A avaliação coletiva dos mercados sobre a política econômica e fiscal de qualquer governo se expressa no ágio por risco que aquele governo precisa pagar para colocar títulos de dívida. Dúvidas resultam em ágios mais altos, o que torna ainda mais difícil financiar um governo que já esteja enfrentando problemas financeiros.

Erros de julgamento
Os mercados muitas vezes erram nos julgamentos.

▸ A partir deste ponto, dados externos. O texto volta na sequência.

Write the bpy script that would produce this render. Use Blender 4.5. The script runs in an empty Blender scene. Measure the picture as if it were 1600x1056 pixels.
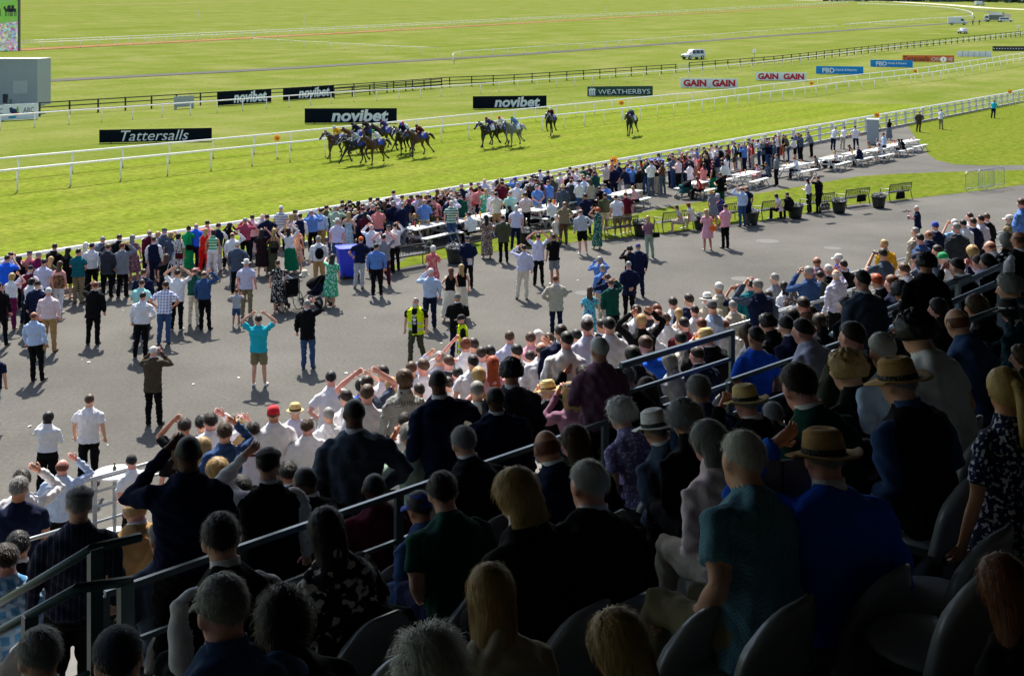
import bpy, math, random
import numpy as np
from mathutils import Vector, Matrix, noise
from mathutils.bvhtree import BVHTree
RD = math.radians
random.seed(7)
C = bpy.context.scene.collection

# ------------------------------------------------------------------ camera, sky, sun, exposure
FP, HZ, CX, EYE = 1850.0, 40.0, 800.0, 8.8      # focal length and horizon in photo pixels (1600 wide), eye height in metres
cam_d = bpy.data.cameras.new('camera'); cam = bpy.data.objects.new('camera', cam_d); C.objects.link(cam)
cam_d.sensor_fit = 'HORIZONTAL'; cam_d.sensor_width = 36.0; cam_d.lens = 36.0 * FP / 1600.0
cam_d.shift_y = -(528.0 - HZ) / 1600.0
cam_d.clip_start = 0.2; cam_d.clip_end = 9000.0
cam.location = (0, 0, EYE); cam.rotation_euler = (RD(90), 0, 0)
bpy.context.scene.camera = cam
SUN_EL, SUN_AZ = RD(50), RD(-14.4)               # azimuth clockwise from straight ahead (+Y)
sun_vec = Vector((math.sin(SUN_AZ) * math.cos(SUN_EL), math.cos(SUN_AZ) * math.cos(SUN_EL), math.sin(SUN_EL)))
w = bpy.data.worlds.new('World'); bpy.context.scene.world = w; w.use_nodes = True
nt = w.node_tree
sky = nt.nodes.new('ShaderNodeTexSky'); sky.sky_type = 'NISHITA'; sky.sun_disc = False
sky.sun_elevation = SUN_EL; sky.sun_rotation = SUN_AZ; sky.altitude = 50; sky.dust_density = 1.6
nt.links.new(sky.outputs[0], nt.nodes['Background'].inputs[0]); nt.nodes['Background'].inputs[1].default_value = 0.122
sun_d = bpy.data.lights.new('sun', 'SUN'); sun_d.energy = 4.9; sun_d.angle = RD(0.5); sun_d.color = (1.0, 0.955, 0.87)
sun_o = bpy.data.objects.new('sun', sun_d); C.objects.link(sun_o)
sun_o.rotation_euler = (-sun_vec).to_track_quat('-Z', 'Y').to_euler(); sun_o.location = (0, 0, 60)
vs = bpy.context.scene.view_settings
vs.view_transform = 'Standard'; vs.look = 'None'; vs.gamma = 1.0; vs.exposure = 0.80
bpy.context.scene.cycles.max_bounces = 6
bpy.context.scene.cycles.diffuse_bounces = 3

# ------------------------------------------------------------------ frames: track (T, N) and stand (S, U)
T = Vector((0.603, 0.7976, 0)); N = Vector((-0.7976, 0.603, 0))
S = Vector((0.725, 0.688, 0)).normalized(); U = Vector((-0.688, 0.725, 0)).normalized()
TRACK_ANG = math.atan2(T.y, T.x); STAND_ANG = math.atan2(S.y, S.x)

def terr(x, y):
    r = math.hypot(x, y)
    if r < 138: return 0.0
    if r > 1700: r = 1700 + (r - 1700) * 0.25
    if r < 158: return 0.0335 * (r - 138) ** 2 / 40.0
    return 0.0335 * (r - 148)

def ray(px, py, d):
    return Vector(((px - CX) / FP * d, d, EYE - (py - HZ) / FP * d))

def at(px, py, h=0.0):
    """The point where the sight line through a photo pixel meets the ground raised by h."""
    dd = (EYE - h) * FP / max(py - HZ, 0.01)
    if py > HZ + 1 and 0 < dd < 130:
        p = ray(px, py, dd); return Vector((p.x, p.y, h))
    d, st = 60.0, 2.0
    while d < 4200:
        p = ray(px, py, d)
        if p.z <= terr(p.x, p.y) + h:
            lo, hi = d - st, d
            for _ in range(24):
                m = (lo + hi) / 2; p = ray(px, py, m)
                if p.z <= terr(p.x, p.y) + h: hi = m
                else: lo = m
            return ray(px, py, hi)
        d += st
    return ray(px, py, 1600)

def px_of(p):
    return (CX + FP * p.x / p.y, HZ + FP * (EYE - p.z) / p.y)

# ------------------------------------------------------------------ stand profile
ROW, U_BRK, U_FRONT = 0.8, 7.12, 19.4
def floor_c(u):                                    # mean slope of the stepped floor
    z = 4.25 - 0.345 * (u - U_BRK) if u > U_BRK else 4.25 + 0.37 * (U_BRK - u)
    return max(z, 0.0)
def floor_step(u):
    if u > U_FRONT: return 0.0
    k = math.floor((u - U_BRK) / ROW)
    return max(floor_c(U_BRK + (k + 0.5) * ROW), 0.02)
def su(p): return p.x * S.x + p.y * S.y, p.x * U.x + p.y * U.y
def at_stand(px, py, h):
    """Sight line meets the stand's floor raised by h (mean slope)."""
    a = (px - CX) / FP
    lo, hi = 0.8, 70.0
    f = lambda d: (EYE - (py - HZ) / FP * d) - floor_c(d * (U.x * a + U.y)) - h
    prev = f(lo)
    d = lo
    while d < hi:
        d2 = d + 0.05
        v = f(d2)
        if prev > 0 >= v: return ray(px, py, d + 0.05 * prev / (prev - v))
        prev = v; d = d2
    return ray(px, py, 20)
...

Mas esses são um fato da vida; não há como eliminá-los por um ato de vontade ou regulamentação.
Seria possível objetar que a distinção entre a posição meridional e a setentrional tem apenas interesse acadêmico, hoje, porque um fracasso é de fato inadmissível.
Mas o Conselho Europeu de ministros também criou um grupo de trabalho, presidido por Hermann Van Rompuy, o presidente da União Europeia, a fim de elaborar propostas concretas de reforma da união monetária.
A escolha essencial para esse grupo é simples: devem dirigir seus esforços só a impedir fracasso (o que incluiria apoio fiscal irrestrito) ou será necessário também tomar providências para a possibilidade de quebra de um país-membro, a fim de mitigar as consequências se isso ocorrer?
A primeira escolha envolveria medidas complicadas cujo objetivo seria agir da mesma maneira, mas com mais vigor -um reforço do Pacto de Estabilidade e Crescimento, por exemplo, com cláusulas adicionais de vigilância e cooperação na política econômica.
No entanto, essa abordagem não oferece resposta a uma questão fundamental: por que a estrutura básica não funciona?
Enquanto os líderes da UE não forem capazes de responder a essa pergunta, os mercados continuarão a abrigar dúvidas sobre a estabilidade do euro em longo prazo.

Estrutura sólida
A zona do euro não pode se estabilizar em termos políticos e econômicos sem uma estrutura sólida de solução de crises e a capacidade de enfrentar a moratória de um país-membro.
A posição de que não se deve permitir a quebra de um país-membro implica, logicamente, que será necessário sustentar o euro por meio de uma união política ou ao menos fiscal.
É essa a escolha que os líderes europeus terão de encarar: um passo adiante radical rumo à integração política ou econômica ou uma estrutura clara para lidar com as consequências do fracasso de um país-membro no que tange a respeitar as regras fundamentais da união monetária.
Não há dinheiro que permita aos líderes europeus fugir a essa escolha.


DANIEL GROS é diretor do Centro de Estudos Políticos Europeus.